• Exercise task
The lines to extract run from the start of the records through the line with "except Exception: pass", both ends included; drop the pictures.

• Given data
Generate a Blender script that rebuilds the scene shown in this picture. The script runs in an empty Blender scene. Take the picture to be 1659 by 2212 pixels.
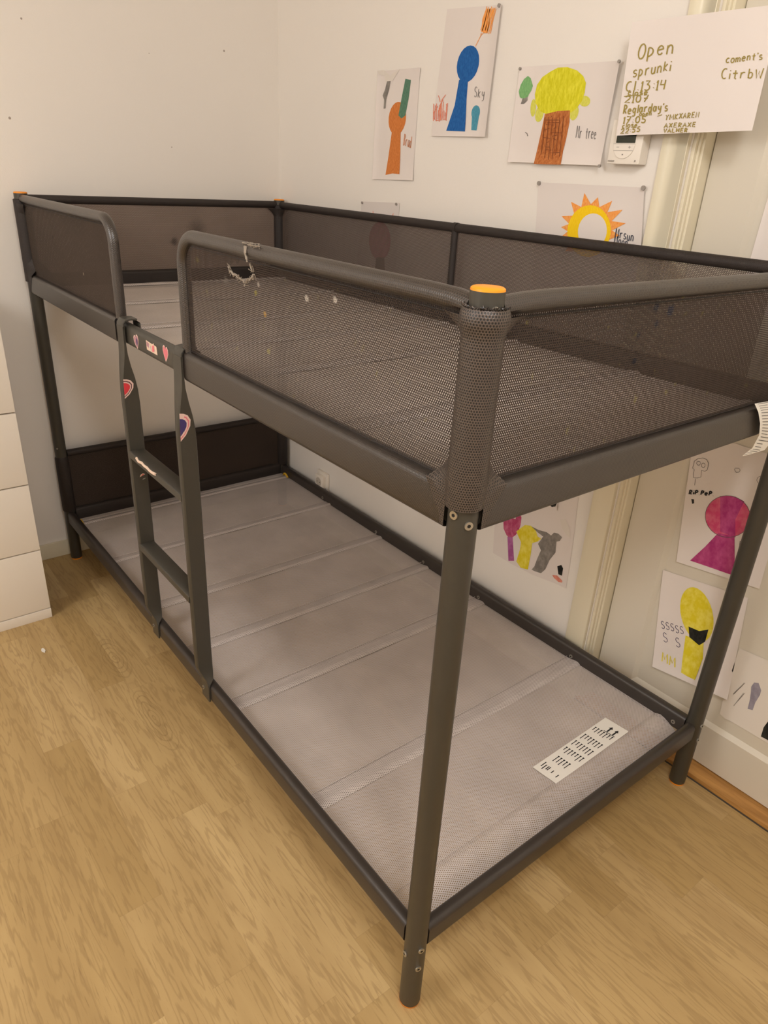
import bpy, bmesh, math, random
from mathutils import Vector, Matrix
from mathutils.geometry import tessellate_polygon
random.seed(7)
S = bpy.context.scene
COL = S.collection

# ------------------------------------------------------------------ camera, world, light, exposure
F_PX, YAW, PITCH, ROLL = 1523.08, 2.4535, -0.4453, 0.0570
CAM = Vector((2.5971, -0.5955, 1.4103))
L, W, H = 2.032, 0.926, 1.305          # bed: post spacing along x, along y, height of the posts
XW, YW = -0.055, 0.962                 # end wall and long wall
YD = 1.016                             # face of the door

fwd = Vector((math.cos(PITCH)*math.cos(YAW), math.cos(PITCH)*math.sin(YAW), math.sin(PITCH)))
_r = fwd.cross(Vector((0, 0, 1))).normalized()
_u = _r.cross(fwd)
RIGHT = math.cos(ROLL)*_r + math.sin(ROLL)*_u
UP = -math.sin(ROLL)*_r + math.cos(ROLL)*_u
cd = bpy.data.cameras.new('camera')
cam = bpy.data.objects.new('camera', cd); COL.objects.link(cam)
cd.sensor_fit = 'VERTICAL'; cd.sensor_height = 36.0; cd.lens = F_PX*36.0/2212.0
cd.clip_start = 0.02
m = Matrix((RIGHT, UP, -fwd)).transposed().to_4x4(); m.translation = CAM
cam.matrix_world = m
S.camera = cam

S.view_settings.view_transform = 'Standard'; S.view_settings.look = 'None'
S.view_settings.gamma = 1.0; S.view_settings.use_curve_mapping = False
S.view_settings.exposure = 0.0
try:
    S.cycles.transparent_max_bounces = 24; S.cycles.max_bounces = 10; S.cycles.diffuse_bounces = 6
except Exception: pass

wd = bpy.data.worlds.new('world'); S.world = wd; wd.use_nodes = True
wd.node_tree.nodes['Background'].inputs[0].default_value = (1.0, 1.0, 1.0, 1)
wd.node_tree.nodes['Background'].inputs[1].default_value = 0.07

def lamp(name, kind, loc, energy, color, size=0.3, target=None):
    d = bpy.data.lights.new(name, kind); d.energy = energy; d.color = color
    if kind == 'AREA': d.shape = 'DISK'; d.size = size
    else: d.shadow_soft_size = size
    o = bpy.data.objects.new(name, d); COL.objects.link(o); o.location = loc
    if target is not None:
        o.rotation_euler = (Vector(target)-Vector(loc)).to_track_quat('-Z', 'Y').to_euler()
    return o
lamp('ceiling_and_fill_light', 'POINT', (2.8, -0.42, 2.30), 39, (1.0, 0.985, 0.985), 0.17)
lamp('ceiling_and_fill_light', 'POINT', (1.5, -2.2, 2.1), 59, (1.0, 0.985, 0.985), 0.40)  # fill light added to lift the shade under the upper bunk

# ------------------------------------------------------------------ unprojection onto real planes
def ray(u, v): return fwd + RIGHT*((u-829.5)/F_PX) - UP*((v-1106.0)/F_PX)
def ony(u, v, y): d = ray(u, v); return CAM + d*((y-CAM.y)/d.y)
def onx(u, v, x): d = ray(u, v); return CAM + d*((x-CAM.x)/d.x)
def onz(u, v, z): d = ray(u, v); return CAM + d*((z-CAM.z)/d.z)

# ------------------------------------------------------------------ materials
def lin(c):
    return tuple((x/255/12.92) if x/255 <= 0.04045 else ((x/255+0.055)/1.055)**2.4 for x in c[:3]) + (1.0,)

class NT:
    def __init__(s, name):
        s.m = bpy.data.materials.new(name); s.m.use_nodes = True
        s.t = s.m.node_tree; s.b = s.t.nodes['Principled BSDF']; s.out = s.t.nodes['Material Output']
    def n(s, typ, **kw):
        x = s.t.nodes.new(typ)
        for k, v in kw.items(): setattr(x, k, v)
        return x
    def set(s, sock, v):
        if isinstance(v, bpy.types.NodeSocket): s.t.links.new(v, sock)
        elif v is not None: sock.default_value = v
    def math(s, op, a, b=None, c=None, clamp=False):
        x = s.n('ShaderNodeMath', operation=op, use_clamp=clamp)
        s.set(x.inputs[0], a); s.set(x.inputs[1], b); s.set(x.inputs[2], c)
        return x.outputs[0]
    def vm(s, op, a, b=None):
        x = s.n('ShaderNodeVectorMath', operation=op); s.set(x.inputs[0], a); s.set(x.inputs[1], b)
        return x.outputs[1] if op in ('LENGTH', 'DISTANCE', 'DOT_PRODUCT') else x.outputs[0]
    def mix(s, f, a, b):
        x = s.n('ShaderNodeMix', data_type='RGBA'); s.set(x.inputs[0], f); s.set(x.inputs[6], a); s.set(x.inputs[7], b)
        return x.outputs[2]
    def noise(s, vec, scale, detail=3, rough=0.5):
        x = s.n('ShaderNodeTexNoise'); s.set(x.inputs['Vector'], vec)
        x.inputs['Scale'].default_value = scale; x.inputs['Detail'].default_value = detail; x.inputs['Roughness'].default_value = rough
        return x.outputs[0]
    def ramp(s, f, p0, p1, c0=0.0, c1=1.0):
        x = s.n('ShaderNodeMapRange'); s.set(x.inputs[0], f)
        x.inputs[1].default_value = p0; x.inputs[2].default_value = p1; x.inputs[3].default_value = c0; x.inputs[4].default_value = c1
        return x.outputs[0]
    def bump(s, h, strength, dist):
        x = s.n('ShaderNodeBump'); x.inputs['Strength'].default_value = strength; x.inputs['Distance'].default_value = dist
        s.set(x.inputs['Height'], h); s.t.links.new(x.outputs[0], s.b.inputs['Normal'])
    def uv(s): return s.n('ShaderNodeUVMap').outputs[0]
    def obj(s): return s.n('ShaderNodeTexCoord').outputs['Object']
    def col(s, v): s.set(s.b.inputs['Base Color'], v)
    def hexd(s, uv, pitch, rot=False):      # distance to the nearest hole centre, in units of the pitch
        sx, sy = (1.0, 1/1.7320508)
        if rot: sx, sy = sy, sx
        p = s.vm('MULTIPLY', uv, (sx/pitch, sy/pitch, 0))
        def one(off):
            q = s.vm('FRACTION', s.vm('ADD', p, (off, off, 0)))
            q = s.vm('MULTIPLY', s.vm('SUBTRACT', q, (0.5, 0.5, 0)), (1/sx, 1/sy, 0))
            return s.vm('LENGTH', q)
        return s.math('MINIMUM', one(0.0), one(0.5))

def simple(name, rgb, rough=0.6, metal=0.0, spec=0.5, noise=None, bump=None):
    t = NT(name); c = lin(rgb); t.b.inputs['Roughness'].default_value = rough; t.b.inputs['Metallic'].default_value = metal
    t.b.inputs['Specular IOR Level'].default_value = spec
    if noise:
        sc, amt = noise
        f = t.noise(t.obj(), sc, 4)
        t.col(t.mix(f, tuple(x*(1-amt) for x in c[:3])+(1,), tuple(min(1, x*(1+amt)) for x in c[:3])+(1,)))
    else: t.col(c)
    if bump: t.bump(t.noise(t.obj(), bump[0], 3), bump[1], bump[2])
    return t.m

def wall_mat(name, rgb):
    t = NT(name); c = lin(rgb); o = t.obj()
    f = t.noise(o, 1.3, 3)
    t.col(t.mix(f, tuple(x*0.97 for x in c[:3])+(1,), c)); t.b.inputs['Roughness'].default_value = 0.75
    t.b.inputs['Specular IOR Level'].default_value = 0.25
    t.bump(t.noise(o, 260, 2), 0.12, 0.002)
    return t.m

def stain_mix(t, base, uv, stains):
    nz = t.noise(uv, 120, 3)
    for (u, v, r, rgb, amt, soft) in stains:
        d = t.vm('DISTANCE', uv, (u, v, 0))
        d = t.math('ADD', d, t.math('MULTIPLY', t.math('SUBTRACT', nz, 0.5), r*1.1))
        f = t.ramp(d, r*(1-soft), r, amt, 0.0)
        base = t.mix(f, base, lin(rgb))
    return base

def net_mat(name, rgb, pitch=0.0038, hole=0.40, stains=(), spotty=None):
    """see-through spacer mesh: real holes on a staggered grid"""
    t = NT(name); uv = t.uv(); d = t.hexd(uv, pitch)
    a = t.ramp(d, hole-0.05, hole+0.05, 0.0, 1.0)
    c = lin(rgb); big = t.noise(uv, 9, 3)
    base = t.mix(big, tuple(x*0.8 for x in c[:3])+(1,), tuple(x*1.2 for x in c[:3])+(1,))
    if spotty:
        s = t.ramp(t.noise(t.vm('MULTIPLY', uv, (60, 34, 1)), 1, 2), 0.68, 0.76, 0.0, 0.55)
        base = t.mix(s, base, lin(spotty))
    base = stain_mix(t, base, uv, stains)
    t.col(base); t.b.inputs['Roughness'].default_value = 0.8; t.b.inputs['Specular IOR Level'].default_value = 0.3
    tr = t.n('ShaderNodeBsdfTransparent'); mx = t.n('ShaderNodeMixShader')
    t.set(mx.inputs[0], a); t.t.links.new(tr.outputs[0], mx.inputs[1]); t.t.links.new(t.b.outputs[0], mx.inputs[2])
    t.t.links.new(mx.outputs[0], t.out.inputs[0])
    return t.m

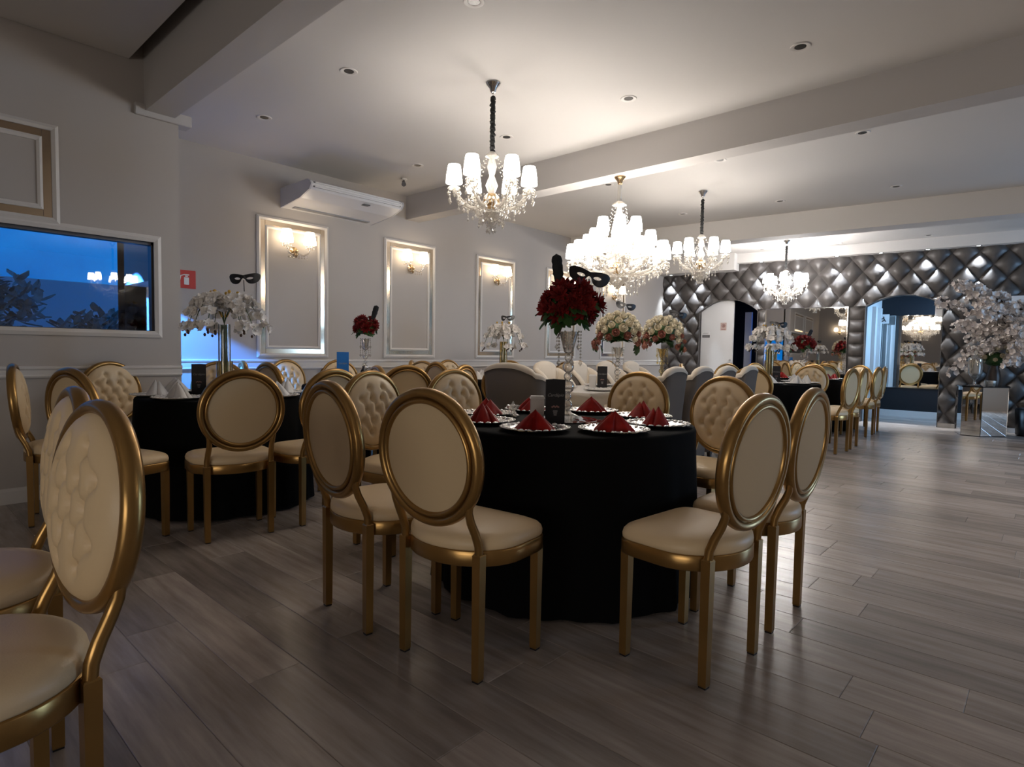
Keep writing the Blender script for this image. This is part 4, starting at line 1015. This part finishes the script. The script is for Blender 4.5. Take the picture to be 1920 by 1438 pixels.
def crystal_vase(x, y, h, label, m=None, slim=False):
    m = m or M_CRYST
    t = thing('crystal_vase', label, 'vase', (x, y, ZT+(.007 if (x, y) == T1 else 0)), 0, 'tall crystal vases')
    k = .8 if slim else 1
    MB().lathe([(0, 0), (.058*k, 0), (.062*k, .008), (.056*k, .018), (.024*k, .03), (.016, .045)], 20).build('foot', m, t, smooth=True, angle=50)
    st = MB(); z = .045
    for rr in (.026, .020, .034, .022, .030, .020): st.sphere((0, 0, z+rr*.75), rr*k, 12, 7, (1, 1, .8)); z += rr*1.42
    sc = (h-.10)/z; 
    st.v = [(a, b, .045+(c-.045)*sc if c > .045 else c) for a, b, c in st.v]; st.build('stem', m, t, smooth=True)
    MB().lathe([(.014, h-.11), (.024, h-.10), (.036*k, h-.05), (.050*k, h), (.047*k, h), (.033*k, h-.045), (.015, h-.09), (0, h-.092)], 20).build('cup', m, t, smooth=True, angle=60)
    cb = MB()
    for q in range(10):
        w = 2*pi*q/10; drop_meshes(cb, (.060*k*cos(w), .060*k*sin(w), h-.0), 4+5*(q % 2), .0075, .015)
    stuff(cb.build('crystal_drops', m, t))
    return t
def bouquet_red(x, y, z, R, n, nl, label, seed):
    random.seed(seed); t = thing('red_bouquet', label, 'bouquet', (x, y, z), 0, 'red flower arrangements')
    MB().sphere((0, 0, .02*R), R*.62, 14, 9, (1, 1, .8)).build('foliage_core', M_LEAF, t, smooth=True)
    for i, d in enumerate(fib(n, -.30, .98)):
        g = random.uniform(.74, .98)
        if i % 6 == 3: put('leaf', LEAFM, t, Vector((d.x*R*.8, d.y*R*.8, d.z*R*.72)), d+Vector((random.uniform(-.5, .5), random.uniform(-.5, .5), .3)), random.uniform(.7, .95)*R/.15); continue
        put('blossom', DAHL, t, Vector((d.x*R*g, d.y*R*g, d.z*R*g*.95)), d+Vector((random.uniform(-.45, .45), random.uniform(-.45, .45), .15)), random.uniform(.75, 1.2)*R/.15)
    for d in fib(nl, -.75, .25): put('leaf', LEAFM, t, Vector((d.x*R*.78, d.y*R*.78, d.z*R*.62)), Vector((d.x, d.y, d.z+1.1)), random.uniform(.8, 1.1)*R/.15, atan2(d.y, d.x))
    for k in range(7):
        a = k*2.4; d = Vector((cos(a)*.8, sin(a)*.8, .55+.4*(k % 2))).normalized(); b = MB()
        b.tube([d*R*.6, d*R*1.12], .0016, 5)
        for q in range(6): b.sphere(tuple(d*R*(.85+.05*q)+Vector((.008*sin(q*2), .008*cos(q*2), .003))), .0055, 6, 4)
        b.build('berry_sprig', M_REDF, t)
    st = MB().tube([(0, 0, 0), (.35*R, -1.05*R, -.95*R)], .003, 6); 
    return t, st
def bouquet_rose(x, y, z, R, n, label, seed):
    random.seed(seed); t = thing('rose_bouquet', label, 'bouquet', (x, y, z), 0, 'ivory rose arrangements')
    MB().sphere((0, 0, .01), R*.66, 14, 9, (1, 1, .8)).build('foliage_core', M_LEAF, t, smooth=True)
    for i, d in enumerate(fib(n, -.40, .98)):
        low_ = d.z < -.05 and i % 3 != 0
        put('rose_bloom', ROSED if low_ else ROSEM, t, Vector((d.x*R*.9, d.y*R*.9, d.z*R*.82)), d+Vector((0, 0, .15)), random.uniform(1.0, 1.35)*R/.17)
    for d in fib(26, -.85, .0): put('leaf', LEAFM, t, Vector((d.x*R*.62, d.y*R*.62, d.z*R*.52)), Vector((d.x*.5, d.y*.5, 1)), random.uniform(.8, 1.1)*R/.17, atan2(d.y, d.x))
    for c in ((-.74, -.67), (.70, .60)):                       # trailing dusty clusters at both sides
        for k in range(9):
            d = Vector((c[0]+random.uniform(-.32, .32), c[1]+random.uniform(-.32, .32), -.62+random.uniform(-.22, .22)))
            put('rose_bloom' if k % 3 else 'leaf', ROSED if k % 3 else LEAFM, t, d*R, d+Vector((random.uniform(-.5, .5), random.uniform(-.5, .5), .6)), random.uniform(.75, 1.05)*R/.17)
    return t
def bouquet_orchid(x, y, z, R, stems, per, label, seed, droop=1.0):
    random.seed(seed); t = thing('orchid_bouquet', label, 'bouquet', (x, y, z), 0, 'white orchid arrangements')
    sb = MB()
    for s in range(stems):
        a = 2*pi*s/stems+random.uniform(-.3, .3); L = R*random.uniform(.85, 1.2); pts = []
        for k in range(9):
            f = k/8; r = L*f**1.3; pts.append(Vector((r*cos(a), r*sin(a), R*(.95*sin(f*2.1)-.95*droop*f**3.0))))
        sb.tube([(.01*cos(a), .01*sin(a), -.27)]+[tuple(p) for p in pts], .0028, 5)
        for k in range(per):
            f = .25+.75*k/(per-1); i = min(7, int(f*8)); p = pts[i].lerp(pts[i+1], f*8-i)
            for q in range(4):
                d = Vector((cos(a)*.6+random.uniform(-1, 1), sin(a)*.6+random.uniform(-1, 1), random.uniform(-.2, .9)))
                o = put('orchid_bloom', ORCH, t, p+d.normalized()*.028, d, random.uniform(.85, 1.2)*(R/.24)**.5)
        if s % 2 == 0:
            b = MB()
            for q in range(3): b.sphere(tuple(pts[8]+Vector((.012*cos(q*2)*1.3, .012*sin(q*2), -.02-.016*q))), .009, 7, 5, (1, 1, 1.3))
            b.build('bud', M_TWIG, t, smooth=True)
    sb.build('stem', M_STEM, t)
    for k in range(5):
        a = k*1.3; d = Vector((cos(a)*.4, sin(a)*.4, 1)); b = MB()
        b.tube([d*R*.2, d*R*.95], .003, 5); b.sphere(tuple(d*R*.95), .012, 6, 4); b.sphere(tuple(d*R*.8), .010, 6, 4); b.build('gold_sprig', M_YEL, t, smooth=True)
    return t
def glass_cylinder(x, y, h, r, label, m):
    t = thing('cylinder_vase', label, 'vase', (x, y, ZT), 0, 'tall cylinder vases')
    MB().lathe([(0, 0), (r, 0), (r, .006), (r*.95, h), (r*.9, h), (r*.93, .012), (0, .012)], 20).build('glass_wall', m, t, smooth=True, angle=50)
    sb = MB()
    for k in range(9): a = k*.7; sb.tube([(r*.6*cos(a), r*.6*sin(a), .014), (r*.4*cos(a+.8), r*.4*sin(a+.8), h*.99)], .0045, 6)
    sb.build('flower_stems', M_STEM, t, smooth=True); return t
def mask_mesh():
    H = [(0, .022), (.020, .029), (.050, .039), (.080, .047), (.099, .046), (.107, .034), (.102, .010), (.089, -.015), (.066, -.033), (.042, -.037), (.023, -.027), (.011, -.009), (0, -.003)]
    half = []
    for i in range(len(H)-1):
        p0, p1, p2, p3 = H[max(0, i-1)], H[i], H[i+1], H[min(len(H)-1, i+2)]
        for k in range(3):
            f = k/3; half.append(tuple(.5*(2*p1[c]+(p2[c]-p0[c])*f+(2*p0[c]-5*p1[c]+4*p2[c]-p3[c])*f*f+(3*p1[c]-p0[c]-3*p2[c]+p3[c])*f**3) for c in (0, 1)))
    half.append(H[-1]); out = half+[(-x, z) for x, z in reversed(half[1:-1])]
    holes = [[(s*.042+.021*cos(2*pi*k/14), .003+.0095*math.copysign(abs(sin(2*pi*k/14))**1.2, sin(2*pi*k/14))+.22*(s*(.021*cos(2*pi*k/14)))) for k in range(14)] for s in (-1, 1)]
    bm = bmesh.new(); es = []
    for loop in [out]+holes:
        v = [bm.verts.new((x, 0, z)) for x, z in loop]; es += [bm.edges.new((v[i], v[(i+1) % len(v)])) for i in range(len(v))]
    bmesh.ops.triangle_fill(bm, edges=es, use_beauty=True)
    bmesh.ops.solidify(bm, geom=bm.faces[:], thickness=.003)
    for v in bm.verts: v.co.y += 4.2*v.co.x**2-.012*exp(-((v.co.x/.014)**2))*(1 if v.co.z < .01 else .3)
    bmesh.ops.recalc_face_normals(bm, faces=bm.faces[:])
    me = bpy.data.meshes.new('mask'); bm.to_mesh(me); bm.free(); me.materials.append(M_MASK); return me
MASKM = mask_mesh()
def mask(loc, deg, roll_, label, sc=1.0):
    t = thing('masquerade_mask', label, 'mask', loc, radians(deg), 'black eye masks')
    o = link('face_plate', MASKM, t); o.rotation_euler = (-.25, roll_, 0); o.scale = (sc, sc, sc)
    MB().tube([(.0, .01, -.01), (.0, .02, -.09)], .003, 6).build('pick', M_BLACK, t); return t
def feather(loc, deg, lean_, L, label):
    t = thing('feather', label, 'feather', loc, radians(deg), 'black feathers')
    M = Matrix.Rotation(lean_, 4, 'Y'); n = 14; vs = []; rad = []
    pr = []
    for k in range(n+1):
        f = k/n; w = .0265*sqrt(max(0, 1-max(0, (f-.84)/.16)**2))*(.66+.34*min(1, f*2.2))
        pr.append((w, f*L))
    mb = MB()
    for r, z in pr:
        for k in range(12): a = 2*pi*k/12; mb.v.append(tuple(M @ Vector((r*cos(a)*(1+.06*sin(z*190)), r*.35*sin(a), z))))
    for i in range(n):
        for k in range(12): mb.f.append((i*12+k, i*12+(k+1) % 12, (i+1)*12+(k+1) % 12, (i+1)*12+k))
    mb.build('vane', M_FEATH, t, smooth=True); MB().tube([M @ Vector((0, 0, -.05)), M @ Vector((0, 0, L*.95))], .002, 5).build('quill', M_BLACK, t); return t

# front table
crystal_vase(T1[0], T1[1], .44, 'tall beaded crystal vase carrying the red flowers on the front table')
t, st = bouquet_red(T1[0], T1[1], 1.315, .150, 40, 22, 'dark red flower ball with green leaves on the front table', 11); st.build('loose_stem', M_TWIG, t)
feather((-1.865, 2.395, 1.42), 45, radians(-7), .175, 'upright blue-black feather in the front red flower ball')
mask((-1.735, 2.465, 1.478), 40, radians(15), 'shiny black eye mask tilted on the front red flower ball')
# left table
glass_cylinder(T2[0], T2[1], .50, .042, 'clear tall vase with green stems on the left table', M_GLASS)
MB_ = thing('amber_holder', 'amber glass cylinder around the foot of the orchid vase on the left table', 'vase', (T2[0], T2[1], ZT)); MB().lathe([(.050, .001), (.054, .001), (.054, .24), (.050, .24)], 20).build('glass_wall', M_AMBER, MB_, smooth=True, angle=50)
bouquet_orchid(T2[0], T2[1], 1.26, .235, 9, 7, 'large white orchid bunch over the left table', 5)
mask((T2[0]+.075, T2[1]+.105, 1.585), 52, radians(-4), 'black eye mask above the white orchids of the left table', 1.0)
# table with the blue card
crystal_vase(T3[0], T3[1], .44, 'slim crystal vase with red flowers right of the blue card', None, True)
bouquet_red(T3[0], T3[1], 1.30, .125, 26, 14, 'small red flower ball before the second wall moulding', 12)
feather((T3[0]+.06, T3[1]+.04, 1.38), 45, radians(16), .15, 'black feather in the red flower ball before the second moulding')
# far orchid table
glass_cylinder(T4[0], T4[1], .46, .05, 'tall vase with green stems on the far table by the left wall', M_AMBER)
bouquet_orchid(T4[0], T4[1], 1.24, .22, 7, 6, 'white orchid bunch before the third wall moulding', 6, 1.25)
mask((T4[0]+.08, T4[1]-.04, 1.50), 20, 0, 'small black eye mask among the orchids before the third moulding', .85)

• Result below
Generate a Blender script that rebuilds the scene shown in this picture. The script runs in an empty Blender scene. Take the picture to be 1659 by 2212 pixels.
import bpy, bmesh, math, random
from mathutils import Vector, Matrix
from mathutils.geometry import tessellate_polygon
random.seed(7)
S = bpy.context.scene
COL = S.collection

# ------------------------------------------------------------------ camera, world, light, exposure
F_PX, YAW, PITCH, ROLL = 1523.08, 2.4535, -0.4453, 0.0570
CAM = Vector((2.5971, -0.5955, 1.4103))
L, W, H = 2.032, 0.926, 1.305          # bed: post spacing along x, along y, height of the posts
XW, YW = -0.055, 0.962                 # end wall and long wall
YD = 1.016                             # face of the door

fwd = Vector((math.cos(PITCH)*math.cos(YAW), math.cos(PITCH)*math.sin(YAW), math.sin(PITCH)))
_r = fwd.cross(Vector((0, 0, 1))).normalized()
_u = _r.cross(fwd)
RIGHT = math.cos(ROLL)*_r + math.sin(ROLL)*_u
UP = -math.sin(ROLL)*_r + math.cos(ROLL)*_u
cd = bpy.data.cameras.new('camera')
cam = bpy.data.objects.new('camera', cd); COL.objects.link(cam)
cd.sensor_fit = 'VERTICAL'; cd.sensor_height = 36.0; cd.lens = F_PX*36.0/2212.0
cd.clip_start = 0.02
m = Matrix((RIGHT, UP, -fwd)).transposed().to_4x4(); m.translation = CAM
cam.matrix_world = m
S.camera = cam

S.view_settings.view_transform = 'Standard'; S.view_settings.look = 'None'
S.view_settings.gamma = 1.0; S.view_settings.use_curve_mapping = False
S.view_settings.exposure = 0.0
try:
    S.cycles.transparent_max_bounces = 24; S.cycles.max_bounces = 10; S.cycles.diffuse_bounces = 6
except Exception: pass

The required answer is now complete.